(begin)

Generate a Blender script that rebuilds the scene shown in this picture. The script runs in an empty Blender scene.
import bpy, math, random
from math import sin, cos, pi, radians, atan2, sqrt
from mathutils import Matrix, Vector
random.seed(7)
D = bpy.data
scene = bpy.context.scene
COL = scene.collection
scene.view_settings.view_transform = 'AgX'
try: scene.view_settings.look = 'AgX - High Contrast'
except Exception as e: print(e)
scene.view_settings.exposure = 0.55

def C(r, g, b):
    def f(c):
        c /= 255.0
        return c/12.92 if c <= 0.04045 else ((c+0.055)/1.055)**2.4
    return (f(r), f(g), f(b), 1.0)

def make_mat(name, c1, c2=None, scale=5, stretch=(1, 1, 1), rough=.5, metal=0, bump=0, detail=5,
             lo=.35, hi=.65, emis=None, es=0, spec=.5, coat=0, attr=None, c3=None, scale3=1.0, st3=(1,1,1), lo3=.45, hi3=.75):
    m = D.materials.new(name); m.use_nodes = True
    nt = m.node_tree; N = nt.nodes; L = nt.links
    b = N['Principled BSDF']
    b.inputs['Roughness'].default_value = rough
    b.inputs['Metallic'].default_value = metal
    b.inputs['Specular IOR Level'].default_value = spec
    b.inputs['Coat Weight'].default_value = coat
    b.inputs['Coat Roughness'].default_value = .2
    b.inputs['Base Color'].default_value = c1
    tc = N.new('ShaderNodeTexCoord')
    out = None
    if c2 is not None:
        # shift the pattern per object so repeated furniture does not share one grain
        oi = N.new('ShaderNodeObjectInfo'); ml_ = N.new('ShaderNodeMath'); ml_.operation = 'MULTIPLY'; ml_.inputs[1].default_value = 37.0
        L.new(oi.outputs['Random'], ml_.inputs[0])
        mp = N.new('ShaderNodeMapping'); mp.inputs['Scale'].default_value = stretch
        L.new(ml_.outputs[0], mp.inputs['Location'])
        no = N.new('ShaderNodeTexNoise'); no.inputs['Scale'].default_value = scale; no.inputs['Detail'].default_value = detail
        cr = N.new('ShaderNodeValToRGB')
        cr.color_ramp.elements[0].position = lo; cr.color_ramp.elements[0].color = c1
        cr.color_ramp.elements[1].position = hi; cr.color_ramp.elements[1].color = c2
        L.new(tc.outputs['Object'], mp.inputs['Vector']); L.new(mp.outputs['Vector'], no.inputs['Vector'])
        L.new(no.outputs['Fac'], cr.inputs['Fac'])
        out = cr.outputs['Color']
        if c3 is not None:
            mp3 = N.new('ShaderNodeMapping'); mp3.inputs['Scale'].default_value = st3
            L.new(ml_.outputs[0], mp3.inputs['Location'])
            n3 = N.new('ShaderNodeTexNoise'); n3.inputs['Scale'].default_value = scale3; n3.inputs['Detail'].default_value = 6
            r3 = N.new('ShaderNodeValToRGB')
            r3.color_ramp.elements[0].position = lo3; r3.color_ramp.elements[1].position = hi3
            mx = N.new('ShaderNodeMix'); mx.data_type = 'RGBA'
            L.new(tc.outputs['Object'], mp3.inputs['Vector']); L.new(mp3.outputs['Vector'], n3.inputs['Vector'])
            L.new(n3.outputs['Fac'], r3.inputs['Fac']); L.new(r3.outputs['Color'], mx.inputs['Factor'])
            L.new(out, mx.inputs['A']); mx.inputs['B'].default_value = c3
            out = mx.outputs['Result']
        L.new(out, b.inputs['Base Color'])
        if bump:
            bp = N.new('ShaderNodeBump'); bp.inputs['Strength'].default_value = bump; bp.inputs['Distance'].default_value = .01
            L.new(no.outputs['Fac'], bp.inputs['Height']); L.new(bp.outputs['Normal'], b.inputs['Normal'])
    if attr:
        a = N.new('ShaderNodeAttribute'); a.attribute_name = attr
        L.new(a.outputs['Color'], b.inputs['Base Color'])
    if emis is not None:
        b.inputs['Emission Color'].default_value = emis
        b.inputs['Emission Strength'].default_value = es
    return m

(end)

Starting at the first line of the material above, reproduce each line exactly up to and including the line with "scene.view_settings.exposure = 0.55".

Generate a Blender script that rebuilds the scene shown in this picture. The script runs in an empty Blender scene.
import bpy, math, random
from math import sin, cos, pi, radians, atan2, sqrt
from mathutils import Matrix, Vector
random.seed(7)
D = bpy.data
scene = bpy.context.scene
COL = scene.collection
scene.view_settings.view_transform = 'AgX'
try: scene.view_settings.look = 'AgX - High Contrast'
except Exception as e: print(e)
scene.view_settings.exposure = 0.55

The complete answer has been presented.